THIS Sunday at 11am will be exactly 100 years since the guns fell silent on the Western Front, signalling the end of the First World War. We are still living with the long-term consequences of this terrible conflict, which touched every family in York, and unleashed powerful forces that helped make the world what it is today.

The map was redrawn, with the Russian, Turkish, German and Austrian Empires all collapsing, alongside the emergence of America as a world power, and birth of Communism, later to sweep the globe from Asia to South America. At home, the whole of society was impacted by warfare in a way that had no precedent. Six million men served in the armed forces, with 700,000 killed and over two million wounded. More British people died during 1914-18 than in any other conflict before or since.

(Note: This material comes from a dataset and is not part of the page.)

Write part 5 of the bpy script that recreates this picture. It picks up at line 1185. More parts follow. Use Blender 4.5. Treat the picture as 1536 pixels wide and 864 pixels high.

The First World One is now passing beyond living memory, with the deaths of the last people with direct experience of this period, which makes it all the more important that we use this momentous anniversary as a moment of sober reflection. The scale and impact of the war serves to put many of our current debates and problems into their proper perspective.

Most obviously, we are all lucky enough to live in a time of peace and prosperity that would have seemed unimaginable amid the mud and blood of Flanders fields 100 years ago. This anniversary serves to remind us that peace and security cannot be taken for granted, and have to be built through pain-staking work.

In this context, we cannot ignore the fact that the world is now more menacing than it has been for several decades. This centenary should concentrate minds on how high the price of failure can be if we are unable to correctly address the challenges that confront us.

Since the Second World War the whole democratic West has successfully addressed these challenges by uniting to maintain peace through collective security and cooperation in defence of common values, most obviously through the NATO alliance, and European collaboration, which we will remain wholly committed to whatever the precise outcome of Brexit.

It was therefore reassuring to see the Chancellor assign new funding for defence in last week’s budget to help us continue our role as a solid partner to the other Western democracies. Our armed forces are a vital insurance policy that we hope not to use, but which it would be perilous to think we can afford to do without.

This was shockingly brought home to us by the chemical warfare attack in Salisbury in March by agents of the Russian state, which caused one uninvolved local resident to suffer a horrible death. I was glad to see our government coordinate a robust international response to this outrage, which we continue to seek justice for.

This year also witnessed the barbaric gas attack by the Syrian regime on its own people at Douma in April. The use of chemical weapons is completely illegal, but these rules are worth nothing without the willingness to take action against those who use them. It was therefore heartening to see this country join with its French and American allies to destroy Assad’s chemical warfare facilities, upholding international conventions against this wicked criminality.

As the 1918 centenary reminds us, we have paid too high a price in defence of our values to not stand up for them when they are challenged. The current international prohibition on the use of chemical weapons is descended from the 1925 Geneva Protocol, drawn up in response to the hideous suffering they caused during the First World War. If we do not act to enforce rules like this, we have learned nothing from the War and all that followed from it.

On Sunday I will join other representatives of the community at York Minister to mark this historic anniversary. There is perhaps no place more appropriate to commemorate 1918, with the Minster’s long history as a symbol of humane and civilised values itself an important physical statement of how hope and solidarity can outlast hate and division. Together, our city, regardless of our views on the historical rights and wrongs of conflicts since 1914-18, will be able to affirm our common humanity by saying ‘we will remember them’.